I’ve been contributing to Evergreen in various ways for a long time now, and strongly hinted back in October that this was becoming more than just a personal involvement with Evergreen.
Laurentian University, my employer, recently issued a press release announcing that we have selected Evergreen as our future library system. I think this is big news, because Evergreen has thus far been seen primarily as a public library system. We recognize that there are some major tasks to accomplish before we can migrate to Evergreen — acquisitions, serials, academic reserves, documentation — but we’ve observed and participated in the Evergreen development effort, were encouraged by the results, and therefore have chosen to contribute resources to the development effort to help evolve Evergreen towards what we need from an academic library system.
We believe that Evergreen represents the best possible path towards a library system that will meet our users’ current and future needs. Evergreen does not repeat the mistakes of integrated library systems of the past: its service oriented architecture and Perl, C, Java, and Python bindings make it an integrated, yet loosely coupled, library system that can also integrate with our existing campus applications.
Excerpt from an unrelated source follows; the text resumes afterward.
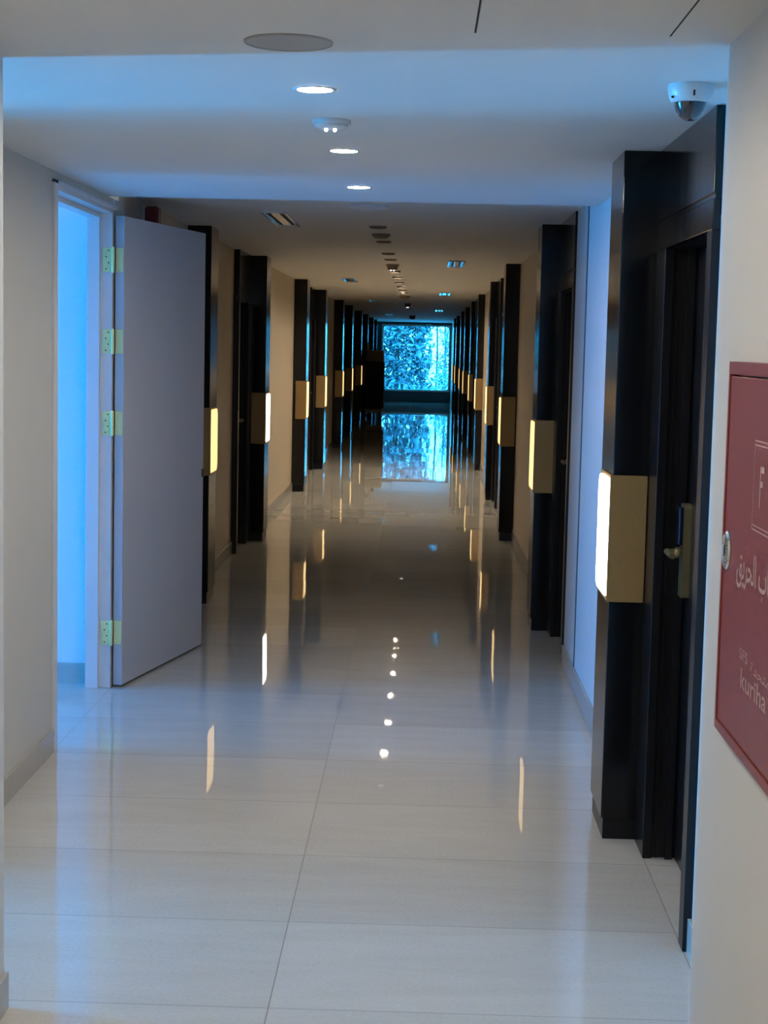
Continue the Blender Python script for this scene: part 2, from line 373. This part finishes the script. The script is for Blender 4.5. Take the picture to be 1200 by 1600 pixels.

The University of Windsor took the important first step of establishing a community for academic institutions by partnering with GPLS to work on the acquisitions module. By selecting Evergreen as our future library system and contributing to the development effort, Laurentian University is taking the next step in solidifying that community — and based on the interest that has already been expressed by other academic institutions (both directly to us, and publicly on the Evergreen mailing lists), we look forward to other institutions joining us in building a strong, collaborative, and innovative community.